Brief = Output the material below in its entirety, exactly as given.

Collected material =
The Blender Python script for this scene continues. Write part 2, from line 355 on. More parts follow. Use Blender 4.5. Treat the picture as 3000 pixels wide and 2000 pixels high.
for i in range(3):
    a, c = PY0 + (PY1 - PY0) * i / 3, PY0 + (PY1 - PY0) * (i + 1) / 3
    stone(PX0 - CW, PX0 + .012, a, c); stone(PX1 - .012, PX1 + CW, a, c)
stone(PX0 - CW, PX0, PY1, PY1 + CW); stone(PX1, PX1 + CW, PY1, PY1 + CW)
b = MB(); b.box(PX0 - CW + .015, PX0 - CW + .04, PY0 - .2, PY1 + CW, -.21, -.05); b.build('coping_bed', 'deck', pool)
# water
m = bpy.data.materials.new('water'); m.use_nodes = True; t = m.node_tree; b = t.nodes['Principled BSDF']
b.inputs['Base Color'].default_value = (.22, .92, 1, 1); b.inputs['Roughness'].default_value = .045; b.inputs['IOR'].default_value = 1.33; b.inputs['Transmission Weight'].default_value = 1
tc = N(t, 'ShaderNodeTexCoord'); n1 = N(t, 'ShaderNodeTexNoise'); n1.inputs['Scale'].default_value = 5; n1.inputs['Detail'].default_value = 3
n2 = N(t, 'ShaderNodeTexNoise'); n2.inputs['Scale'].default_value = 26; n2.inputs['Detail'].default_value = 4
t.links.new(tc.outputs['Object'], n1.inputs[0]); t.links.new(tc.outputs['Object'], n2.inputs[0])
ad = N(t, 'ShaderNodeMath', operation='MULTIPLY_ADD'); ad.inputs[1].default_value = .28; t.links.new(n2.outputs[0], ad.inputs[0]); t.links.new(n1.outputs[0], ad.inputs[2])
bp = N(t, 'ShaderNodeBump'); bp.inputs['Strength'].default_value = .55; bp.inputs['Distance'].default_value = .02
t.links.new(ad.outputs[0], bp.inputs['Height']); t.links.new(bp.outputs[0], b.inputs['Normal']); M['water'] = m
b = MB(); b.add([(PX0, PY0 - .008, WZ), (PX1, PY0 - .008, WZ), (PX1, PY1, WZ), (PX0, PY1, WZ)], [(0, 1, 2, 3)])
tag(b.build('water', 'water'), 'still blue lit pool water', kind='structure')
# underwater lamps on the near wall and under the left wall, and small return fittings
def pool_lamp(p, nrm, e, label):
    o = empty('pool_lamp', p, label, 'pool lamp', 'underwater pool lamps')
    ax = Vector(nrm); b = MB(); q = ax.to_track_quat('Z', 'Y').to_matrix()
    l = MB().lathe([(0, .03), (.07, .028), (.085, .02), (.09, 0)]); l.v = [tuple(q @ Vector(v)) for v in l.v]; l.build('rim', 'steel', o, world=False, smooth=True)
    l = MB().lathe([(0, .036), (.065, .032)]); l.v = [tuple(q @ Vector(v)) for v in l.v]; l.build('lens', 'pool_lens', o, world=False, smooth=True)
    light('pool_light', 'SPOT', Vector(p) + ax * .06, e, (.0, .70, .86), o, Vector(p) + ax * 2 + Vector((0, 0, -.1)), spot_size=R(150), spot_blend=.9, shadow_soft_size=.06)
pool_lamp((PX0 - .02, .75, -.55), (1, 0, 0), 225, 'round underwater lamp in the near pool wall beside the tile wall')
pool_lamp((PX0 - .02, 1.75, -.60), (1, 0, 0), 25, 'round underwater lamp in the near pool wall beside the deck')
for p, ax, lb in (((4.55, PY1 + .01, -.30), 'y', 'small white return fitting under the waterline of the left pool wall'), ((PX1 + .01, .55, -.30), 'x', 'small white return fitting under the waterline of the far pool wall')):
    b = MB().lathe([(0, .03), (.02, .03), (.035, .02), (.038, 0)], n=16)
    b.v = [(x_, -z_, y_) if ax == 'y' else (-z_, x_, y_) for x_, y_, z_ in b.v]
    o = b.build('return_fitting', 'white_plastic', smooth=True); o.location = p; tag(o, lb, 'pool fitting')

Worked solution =
The Blender Python script for this scene continues. Write part 2, from line 355 on. More parts follow. Use Blender 4.5. Treat the picture as 3000 pixels wide and 2000 pixels high.
for i in range(3):
    a, c = PY0 + (PY1 - PY0) * i / 3, PY0 + (PY1 - PY0) * (i + 1) / 3
    stone(PX0 - CW, PX0 + .012, a, c); stone(PX1 - .012, PX1 + CW, a, c)
stone(PX0 - CW, PX0, PY1, PY1 + CW); stone(PX1, PX1 + CW, PY1, PY1 + CW)
b = MB(); b.box(PX0 - CW + .015, PX0 - CW + .04, PY0 - .2, PY1 + CW, -.21, -.05); b.build('coping_bed', 'deck', pool)
# water
m = bpy.data.materials.new('water'); m.use_nodes = True; t = m.node_tree; b = t.nodes['Principled BSDF']
b.inputs['Base Color'].default_value = (.22, .92, 1, 1); b.inputs['Roughness'].default_value = .045; b.inputs['IOR'].default_value = 1.33; b.inputs['Transmission Weight'].default_value = 1
tc = N(t, 'ShaderNodeTexCoord'); n1 = N(t, 'ShaderNodeTexNoise'); n1.inputs['Scale'].default_value = 5; n1.inputs['Detail'].default_value = 3
n2 = N(t, 'ShaderNodeTexNoise'); n2.inputs['Scale'].default_value = 26; n2.inputs['Detail'].default_value = 4
t.links.new(tc.outputs['Object'], n1.inputs[0]); t.links.new(tc.outputs['Object'], n2.inputs[0])
ad = N(t, 'ShaderNodeMath', operation='MULTIPLY_ADD'); ad.inputs[1].default_value = .28; t.links.new(n2.outputs[0], ad.inputs[0]); t.links.new(n1.outputs[0], ad.inputs[2])
bp = N(t, 'ShaderNodeBump'); bp.inputs['Strength'].default_value = .55; bp.inputs['Distance'].default_value = .02
t.links.new(ad.outputs[0], bp.inputs['Height']); t.links.new(bp.outputs[0], b.inputs['Normal']); M['water'] = m
b = MB(); b.add([(PX0, PY0 - .008, WZ), (PX1, PY0 - .008, WZ), (PX1, PY1, WZ), (PX0, PY1, WZ)], [(0, 1, 2, 3)])
tag(b.build('water', 'water'), 'still blue lit pool water', kind='structure')
# underwater lamps on the near wall and under the left wall, and small return fittings
def pool_lamp(p, nrm, e, label):
    o = empty('pool_lamp', p, label, 'pool lamp', 'underwater pool lamps')
    ax = Vector(nrm); b = MB(); q = ax.to_track_quat('Z', 'Y').to_matrix()
    l = MB().lathe([(0, .03), (.07, .028), (.085, .02), (.09, 0)]); l.v = [tuple(q @ Vector(v)) for v in l.v]; l.build('rim', 'steel', o, world=False, smooth=True)
    l = MB().lathe([(0, .036), (.065, .032)]); l.v = [tuple(q @ Vector(v)) for v in l.v]; l.build('lens', 'pool_lens', o, world=False, smooth=True)
    light('pool_light', 'SPOT', Vector(p) + ax * .06, e, (.0, .70, .86), o, Vector(p) + ax * 2 + Vector((0, 0, -.1)), spot_size=R(150), spot_blend=.9, shadow_soft_size=.06)
pool_lamp((PX0 - .02, .75, -.55), (1, 0, 0), 225, 'round underwater lamp in the near pool wall beside the tile wall')
pool_lamp((PX0 - .02, 1.75, -.60), (1, 0, 0), 25, 'round underwater lamp in the near pool wall beside the deck')
for p, ax, lb in (((4.55, PY1 + .01, -.30), 'y', 'small white return fitting under the waterline of the left pool wall'), ((PX1 + .01, .55, -.30), 'x', 'small white return fitting under the waterline of the far pool wall')):
    b = MB().lathe([(0, .03), (.02, .03), (.035, .02), (.038, 0)], n=16)
    b.v = [(x_, -z_, y_) if ax == 'y' else (-z_, x_, y_) for x_, y_, z_ in b.v]
    o = b.build('return_fitting', 'white_plastic', smooth=True); o.location = p; tag(o, lb, 'pool fitting')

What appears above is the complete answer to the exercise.